> **Data shown**

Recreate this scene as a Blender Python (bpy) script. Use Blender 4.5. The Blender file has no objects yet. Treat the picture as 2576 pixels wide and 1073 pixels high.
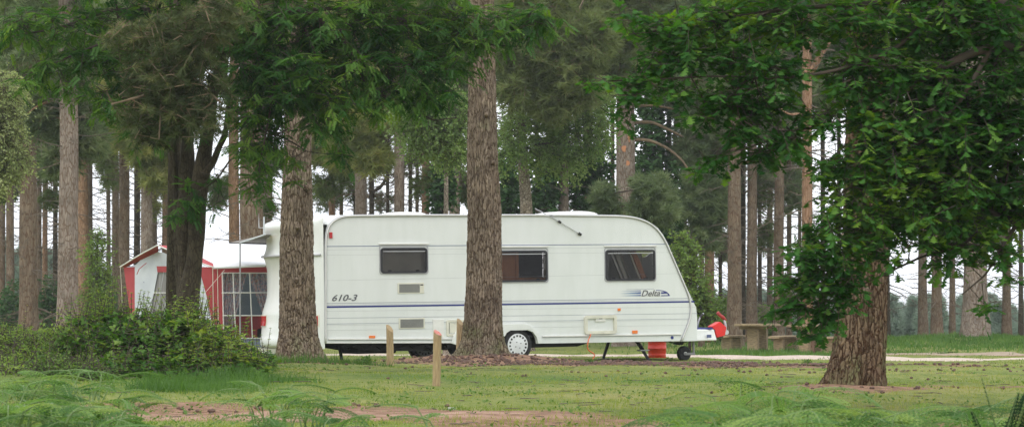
import bpy, bmesh, math, random
import numpy as np
from mathutils import Vector, Matrix
from mathutils.geometry import tessellate_polygon

RNG = np.random.default_rng(7)
random.seed(7)
SC = bpy.context.scene
COL = SC.collection
F, H, CX, HY = 6600.0, 0.85, 1288.0, 780.0      # focal in layout px (2576 wide), eye height, image centre x, horizon row

# ------------------------------------------------------------------ camera
cam_d = bpy.data.cameras.new('camera'); cam = bpy.data.objects.new('camera', cam_d); COL.objects.link(cam)
cam_d.sensor_width = 36; cam_d.lens = 36*F/2576
cam_d.shift_y = (HY-536.5)/2576
cam_d.clip_start = .5; cam_d.clip_end = 3000
cam.location = (0, 0, H); cam.rotation_euler = (math.pi/2, 0, 0)
cam_d.dof.use_dof = True; cam_d.dof.focus_distance = 46; cam_d.dof.aperture_fstop = 9.0
SC.camera = cam

# ------------------------------------------------------------------ ground height
def sstep(a, b, v):
    t = np.clip((v-a)/(b-a), 0, 1); return t*t*(3-2*t)
def gz(x, y):
    x = np.asarray(x, float); y = np.asarray(y, float)
    z = -.12*sstep(38, 53, y) - .13*sstep(53, 66, y)
    z = z - 7.0*sstep(100, 190, y)
    z = z + .17*np.exp(-((x+.47)**2/2.2 + (y-44)**2/2.6))
    z = z + .07*np.exp(-((x+3.3)**2/2 + (y-40)**2/2))
    z = z + .09*np.exp(-((x-3.5)**2/3.2 + (y-26.4)**2/5))
    z = z + .24*np.exp(-((x-15)**2/16 + (y-86)**2/40))
    z = z + .25*np.exp(-((x+9)**2/30 + (y-33)**2/40))
    z = z + .02*np.sin(x*1.3+y*.4)*np.sin(y*.9+1) + .012*np.sin(x*3.1-y*1.7)
    z = z + 1.2*sstep(190, 700, y)
    return z
def gz1(x, y): return float(gz(x, y))
def W(px, py, Y): return np.array([(px-CX)/F*Y, Y, H+(HY-py)/F*Y])
def gp(px, Y):
    x = (px-CX)/F*Y; return np.array([x, Y, gz1(x, Y)])

# ------------------------------------------------------------------ mesh helpers
def mesh_np(name, V, groups, attr=None, smooth=False):
    """V (n,3); groups: list of (m,k) index arrays"""
    me = bpy.data.meshes.new(name)
    V = np.asarray(V, np.float32)
    groups = [np.asarray(g, np.int32) for g in groups if len(g)]
    nl = sum(g.size for g in groups); nf = sum(len(g) for g in groups)
    me.vertices.add(len(V)); me.vertices.foreach_set('co', V.ravel())
    me.loops.add(nl); me.loops.foreach_set('vertex_index', np.concatenate([g.ravel() for g in groups]))
    tot = np.concatenate([np.full(len(g), g.shape[1], np.int32) for g in groups])
    st = np.concatenate([[0], np.cumsum(tot)[:-1]]).astype(np.int32)
    me.polygons.add(nf); me.polygons.foreach_set('loop_start', st)
    try: me.polygons.foreach_set('loop_total', tot)
    except Exception: pass
    me.polygons.foreach_set('use_smooth', np.full(nf, bool(smooth)))
    me.update(calc_edges=True)
    if attr is not None:
        for k, a in attr.items():
            at = me.attributes.new(k, 'FLOAT', 'POINT'); at.data.foreach_set('value', np.asarray(a, np.float32))
    return me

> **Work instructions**
Up to and including the line containing "SC.camera = cam", repeat every line from the start of the data, but none of the pictures.

> **Task result**
Recreate this scene as a Blender Python (bpy) script. Use Blender 4.5. The Blender file has no objects yet. Treat the picture as 2576 pixels wide and 1073 pixels high.
import bpy, bmesh, math, random
import numpy as np
from mathutils import Vector, Matrix
from mathutils.geometry import tessellate_polygon

RNG = np.random.default_rng(7)
random.seed(7)
SC = bpy.context.scene
COL = SC.collection
F, H, CX, HY = 6600.0, 0.85, 1288.0, 780.0      # focal in layout px (2576 wide), eye height, image centre x, horizon row

# ------------------------------------------------------------------ camera
cam_d = bpy.data.cameras.new('camera'); cam = bpy.data.objects.new('camera', cam_d); COL.objects.link(cam)
cam_d.sensor_width = 36; cam_d.lens = 36*F/2576
cam_d.shift_y = (HY-536.5)/2576
cam_d.clip_start = .5; cam_d.clip_end = 3000
cam.location = (0, 0, H); cam.rotation_euler = (math.pi/2, 0, 0)
cam_d.dof.use_dof = True; cam_d.dof.focus_distance = 46; cam_d.dof.aperture_fstop = 9.0
SC.camera = cam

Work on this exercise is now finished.